▸ DATASET SECTION
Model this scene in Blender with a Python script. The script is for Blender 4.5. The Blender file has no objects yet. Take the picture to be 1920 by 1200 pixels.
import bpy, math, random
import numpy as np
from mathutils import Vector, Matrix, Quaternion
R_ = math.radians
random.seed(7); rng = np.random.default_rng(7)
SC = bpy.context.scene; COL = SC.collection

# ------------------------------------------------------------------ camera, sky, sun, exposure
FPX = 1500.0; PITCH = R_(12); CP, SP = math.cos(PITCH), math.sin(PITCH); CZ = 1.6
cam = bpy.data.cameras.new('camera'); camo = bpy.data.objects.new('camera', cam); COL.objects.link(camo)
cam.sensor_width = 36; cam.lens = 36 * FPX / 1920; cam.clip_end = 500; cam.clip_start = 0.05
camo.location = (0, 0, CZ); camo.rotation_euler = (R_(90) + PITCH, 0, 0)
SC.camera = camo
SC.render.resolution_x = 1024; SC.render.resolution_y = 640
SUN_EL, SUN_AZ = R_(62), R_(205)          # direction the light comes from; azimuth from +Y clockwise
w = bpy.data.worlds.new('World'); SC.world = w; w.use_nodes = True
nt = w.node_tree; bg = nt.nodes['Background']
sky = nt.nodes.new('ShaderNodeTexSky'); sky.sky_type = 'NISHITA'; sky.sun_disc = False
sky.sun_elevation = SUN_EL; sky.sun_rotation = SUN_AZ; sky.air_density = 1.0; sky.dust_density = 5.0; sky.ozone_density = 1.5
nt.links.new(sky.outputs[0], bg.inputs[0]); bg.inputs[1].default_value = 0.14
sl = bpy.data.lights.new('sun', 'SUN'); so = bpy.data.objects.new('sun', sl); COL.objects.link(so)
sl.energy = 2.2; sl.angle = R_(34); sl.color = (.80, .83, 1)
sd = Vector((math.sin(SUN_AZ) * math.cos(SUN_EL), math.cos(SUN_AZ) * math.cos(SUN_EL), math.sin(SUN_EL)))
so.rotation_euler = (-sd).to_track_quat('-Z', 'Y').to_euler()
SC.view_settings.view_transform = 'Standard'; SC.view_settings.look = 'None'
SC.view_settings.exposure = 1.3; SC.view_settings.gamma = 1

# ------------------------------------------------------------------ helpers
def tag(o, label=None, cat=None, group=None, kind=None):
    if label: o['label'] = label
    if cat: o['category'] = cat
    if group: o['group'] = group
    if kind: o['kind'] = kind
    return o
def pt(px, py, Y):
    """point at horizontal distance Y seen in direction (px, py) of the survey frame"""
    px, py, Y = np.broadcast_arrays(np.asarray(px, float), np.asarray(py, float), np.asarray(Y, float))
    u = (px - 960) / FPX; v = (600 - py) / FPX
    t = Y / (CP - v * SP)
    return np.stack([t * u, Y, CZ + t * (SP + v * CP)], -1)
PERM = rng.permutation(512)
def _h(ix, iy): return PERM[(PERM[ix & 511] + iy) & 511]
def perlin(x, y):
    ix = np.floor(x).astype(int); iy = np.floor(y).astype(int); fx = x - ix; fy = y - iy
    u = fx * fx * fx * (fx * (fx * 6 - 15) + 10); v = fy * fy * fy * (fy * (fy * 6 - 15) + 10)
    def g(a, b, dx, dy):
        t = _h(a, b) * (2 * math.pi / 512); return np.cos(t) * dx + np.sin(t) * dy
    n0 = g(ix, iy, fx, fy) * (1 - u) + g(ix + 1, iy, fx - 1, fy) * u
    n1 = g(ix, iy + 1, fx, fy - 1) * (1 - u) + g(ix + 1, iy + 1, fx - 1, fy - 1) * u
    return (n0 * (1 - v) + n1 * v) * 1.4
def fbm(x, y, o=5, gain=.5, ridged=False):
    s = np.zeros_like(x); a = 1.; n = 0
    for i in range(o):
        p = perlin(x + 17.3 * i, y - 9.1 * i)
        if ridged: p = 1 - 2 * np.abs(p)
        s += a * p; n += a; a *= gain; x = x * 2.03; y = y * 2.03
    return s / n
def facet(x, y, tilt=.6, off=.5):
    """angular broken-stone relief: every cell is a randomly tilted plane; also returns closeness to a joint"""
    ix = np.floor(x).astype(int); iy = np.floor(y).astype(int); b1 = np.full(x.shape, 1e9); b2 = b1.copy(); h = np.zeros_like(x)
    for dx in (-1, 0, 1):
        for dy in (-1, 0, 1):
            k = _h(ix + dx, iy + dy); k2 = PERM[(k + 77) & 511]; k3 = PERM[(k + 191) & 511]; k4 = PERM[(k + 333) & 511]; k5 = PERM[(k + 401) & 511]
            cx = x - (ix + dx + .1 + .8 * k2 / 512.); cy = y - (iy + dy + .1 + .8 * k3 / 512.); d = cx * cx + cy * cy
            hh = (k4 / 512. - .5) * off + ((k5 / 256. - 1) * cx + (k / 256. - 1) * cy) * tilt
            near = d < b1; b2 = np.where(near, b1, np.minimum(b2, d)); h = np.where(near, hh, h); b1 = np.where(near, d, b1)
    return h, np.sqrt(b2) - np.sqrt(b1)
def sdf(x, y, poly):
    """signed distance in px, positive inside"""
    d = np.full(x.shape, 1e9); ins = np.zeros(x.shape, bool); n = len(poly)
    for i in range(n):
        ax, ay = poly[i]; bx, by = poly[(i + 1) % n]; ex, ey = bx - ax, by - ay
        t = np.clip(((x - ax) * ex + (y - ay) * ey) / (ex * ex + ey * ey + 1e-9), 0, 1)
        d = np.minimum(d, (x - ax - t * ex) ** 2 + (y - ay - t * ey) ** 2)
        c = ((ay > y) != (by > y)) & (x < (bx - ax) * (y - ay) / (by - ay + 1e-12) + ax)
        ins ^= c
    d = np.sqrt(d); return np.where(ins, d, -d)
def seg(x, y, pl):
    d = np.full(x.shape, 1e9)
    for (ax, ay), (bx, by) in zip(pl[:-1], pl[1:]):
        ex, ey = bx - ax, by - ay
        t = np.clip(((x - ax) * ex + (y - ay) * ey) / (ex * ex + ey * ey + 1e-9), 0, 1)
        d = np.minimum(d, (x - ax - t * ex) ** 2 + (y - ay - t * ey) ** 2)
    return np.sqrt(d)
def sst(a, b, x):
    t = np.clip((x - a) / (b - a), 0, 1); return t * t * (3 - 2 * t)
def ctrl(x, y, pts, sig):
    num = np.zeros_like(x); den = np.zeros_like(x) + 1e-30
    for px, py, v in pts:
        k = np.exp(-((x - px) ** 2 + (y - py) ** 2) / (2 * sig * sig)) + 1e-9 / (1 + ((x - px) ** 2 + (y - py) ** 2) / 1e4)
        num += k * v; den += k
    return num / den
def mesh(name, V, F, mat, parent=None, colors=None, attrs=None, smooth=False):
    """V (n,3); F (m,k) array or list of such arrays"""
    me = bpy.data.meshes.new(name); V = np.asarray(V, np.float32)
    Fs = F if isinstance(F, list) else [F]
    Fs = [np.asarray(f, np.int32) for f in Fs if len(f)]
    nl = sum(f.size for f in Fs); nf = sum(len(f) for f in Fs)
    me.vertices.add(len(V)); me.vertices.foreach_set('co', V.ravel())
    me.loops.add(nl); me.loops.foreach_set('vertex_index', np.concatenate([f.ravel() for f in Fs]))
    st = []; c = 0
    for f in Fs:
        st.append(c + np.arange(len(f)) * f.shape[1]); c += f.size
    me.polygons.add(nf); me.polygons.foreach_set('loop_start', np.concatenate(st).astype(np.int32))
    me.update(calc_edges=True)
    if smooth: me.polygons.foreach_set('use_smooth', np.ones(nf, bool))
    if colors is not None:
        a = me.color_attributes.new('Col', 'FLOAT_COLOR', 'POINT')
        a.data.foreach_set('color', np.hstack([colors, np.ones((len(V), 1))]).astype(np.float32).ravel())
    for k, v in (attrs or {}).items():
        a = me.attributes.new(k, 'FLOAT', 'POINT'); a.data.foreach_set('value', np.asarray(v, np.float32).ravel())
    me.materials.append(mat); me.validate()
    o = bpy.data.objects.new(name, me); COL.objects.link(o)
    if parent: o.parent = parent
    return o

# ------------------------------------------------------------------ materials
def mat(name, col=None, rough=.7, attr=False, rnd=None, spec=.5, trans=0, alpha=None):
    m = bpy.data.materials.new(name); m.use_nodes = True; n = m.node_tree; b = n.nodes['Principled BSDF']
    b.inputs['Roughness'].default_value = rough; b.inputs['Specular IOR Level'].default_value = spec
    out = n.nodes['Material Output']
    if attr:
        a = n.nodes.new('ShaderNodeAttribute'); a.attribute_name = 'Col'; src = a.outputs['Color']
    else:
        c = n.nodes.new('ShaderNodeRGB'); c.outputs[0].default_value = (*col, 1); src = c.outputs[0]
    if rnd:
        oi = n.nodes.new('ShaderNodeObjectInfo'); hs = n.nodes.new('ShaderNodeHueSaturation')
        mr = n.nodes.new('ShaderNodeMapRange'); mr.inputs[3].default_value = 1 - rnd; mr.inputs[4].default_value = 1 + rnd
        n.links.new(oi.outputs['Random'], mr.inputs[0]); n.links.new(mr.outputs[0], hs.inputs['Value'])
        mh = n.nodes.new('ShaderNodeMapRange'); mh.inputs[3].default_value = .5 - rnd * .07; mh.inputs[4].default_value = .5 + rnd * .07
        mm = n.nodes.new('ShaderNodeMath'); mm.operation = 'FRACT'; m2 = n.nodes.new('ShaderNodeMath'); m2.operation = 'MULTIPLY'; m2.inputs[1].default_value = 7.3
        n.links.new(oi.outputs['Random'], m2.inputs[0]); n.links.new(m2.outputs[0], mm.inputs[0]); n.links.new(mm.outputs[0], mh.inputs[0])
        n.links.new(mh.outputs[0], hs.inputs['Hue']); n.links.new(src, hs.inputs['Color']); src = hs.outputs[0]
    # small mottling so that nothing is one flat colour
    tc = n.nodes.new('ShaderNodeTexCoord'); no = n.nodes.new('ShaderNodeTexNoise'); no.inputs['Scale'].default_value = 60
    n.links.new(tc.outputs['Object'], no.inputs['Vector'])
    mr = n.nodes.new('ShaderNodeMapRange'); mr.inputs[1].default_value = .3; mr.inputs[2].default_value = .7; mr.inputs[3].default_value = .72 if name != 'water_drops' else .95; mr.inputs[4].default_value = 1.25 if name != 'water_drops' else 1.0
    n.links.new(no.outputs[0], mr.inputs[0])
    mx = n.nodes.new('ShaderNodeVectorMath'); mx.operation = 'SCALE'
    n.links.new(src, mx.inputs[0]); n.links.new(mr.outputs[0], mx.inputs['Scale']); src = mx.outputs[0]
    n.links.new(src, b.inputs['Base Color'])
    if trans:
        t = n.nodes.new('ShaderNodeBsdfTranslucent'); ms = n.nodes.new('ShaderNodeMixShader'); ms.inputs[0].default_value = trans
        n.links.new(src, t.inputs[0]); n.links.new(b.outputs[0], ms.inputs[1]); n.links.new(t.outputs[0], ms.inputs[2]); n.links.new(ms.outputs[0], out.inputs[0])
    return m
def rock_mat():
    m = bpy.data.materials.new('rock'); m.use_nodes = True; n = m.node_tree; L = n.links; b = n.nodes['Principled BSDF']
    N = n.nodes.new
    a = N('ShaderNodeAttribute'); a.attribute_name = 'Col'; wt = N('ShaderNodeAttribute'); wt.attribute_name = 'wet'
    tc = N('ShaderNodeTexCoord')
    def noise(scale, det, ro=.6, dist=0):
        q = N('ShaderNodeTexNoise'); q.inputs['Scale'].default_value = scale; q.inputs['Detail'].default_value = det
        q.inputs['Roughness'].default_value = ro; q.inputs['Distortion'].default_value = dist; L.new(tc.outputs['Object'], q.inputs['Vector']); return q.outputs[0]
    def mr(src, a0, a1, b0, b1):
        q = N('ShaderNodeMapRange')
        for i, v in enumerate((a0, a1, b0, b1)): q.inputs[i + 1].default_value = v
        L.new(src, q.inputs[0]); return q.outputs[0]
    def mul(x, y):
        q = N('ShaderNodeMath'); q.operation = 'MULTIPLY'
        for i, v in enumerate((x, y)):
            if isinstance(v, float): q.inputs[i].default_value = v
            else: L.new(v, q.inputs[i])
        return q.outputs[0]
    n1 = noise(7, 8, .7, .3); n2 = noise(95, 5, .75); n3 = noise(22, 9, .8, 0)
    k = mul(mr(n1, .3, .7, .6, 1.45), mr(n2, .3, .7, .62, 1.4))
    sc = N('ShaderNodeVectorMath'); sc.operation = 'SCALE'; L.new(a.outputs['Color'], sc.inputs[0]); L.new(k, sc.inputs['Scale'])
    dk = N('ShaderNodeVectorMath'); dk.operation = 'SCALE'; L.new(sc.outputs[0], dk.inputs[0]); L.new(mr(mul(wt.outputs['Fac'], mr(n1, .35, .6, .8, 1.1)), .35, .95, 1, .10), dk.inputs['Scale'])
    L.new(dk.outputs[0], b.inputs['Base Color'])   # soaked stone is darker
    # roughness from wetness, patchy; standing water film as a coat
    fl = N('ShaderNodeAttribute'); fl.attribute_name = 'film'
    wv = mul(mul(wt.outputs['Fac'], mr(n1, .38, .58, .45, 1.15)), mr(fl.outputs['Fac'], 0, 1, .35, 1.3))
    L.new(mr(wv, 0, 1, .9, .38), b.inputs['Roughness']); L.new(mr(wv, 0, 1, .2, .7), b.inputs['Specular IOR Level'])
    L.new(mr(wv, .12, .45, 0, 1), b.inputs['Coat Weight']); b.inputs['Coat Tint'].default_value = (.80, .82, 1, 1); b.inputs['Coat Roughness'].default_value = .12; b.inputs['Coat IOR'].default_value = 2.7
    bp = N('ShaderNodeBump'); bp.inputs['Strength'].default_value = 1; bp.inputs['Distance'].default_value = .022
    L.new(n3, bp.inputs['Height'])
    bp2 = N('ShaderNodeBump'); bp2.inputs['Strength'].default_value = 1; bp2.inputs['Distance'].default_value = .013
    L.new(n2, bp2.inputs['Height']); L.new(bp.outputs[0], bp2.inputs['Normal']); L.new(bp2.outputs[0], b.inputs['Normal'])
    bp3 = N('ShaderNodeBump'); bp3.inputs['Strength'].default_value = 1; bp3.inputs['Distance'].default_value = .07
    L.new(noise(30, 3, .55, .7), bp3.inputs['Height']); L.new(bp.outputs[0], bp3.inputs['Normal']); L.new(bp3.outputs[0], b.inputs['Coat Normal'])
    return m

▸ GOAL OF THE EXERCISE
Return only the lines from the beginning of the material up to and including the line with "SC = bpy.context.scene; COL = SC.collection", exactly as written.

▸ WRITTEN REPLY
Model this scene in Blender with a Python script. The script is for Blender 4.5. The Blender file has no objects yet. Take the picture to be 1920 by 1200 pixels.
import bpy, math, random
import numpy as np
from mathutils import Vector, Matrix, Quaternion
R_ = math.radians
random.seed(7); rng = np.random.default_rng(7)
SC = bpy.context.scene; COL = SC.collection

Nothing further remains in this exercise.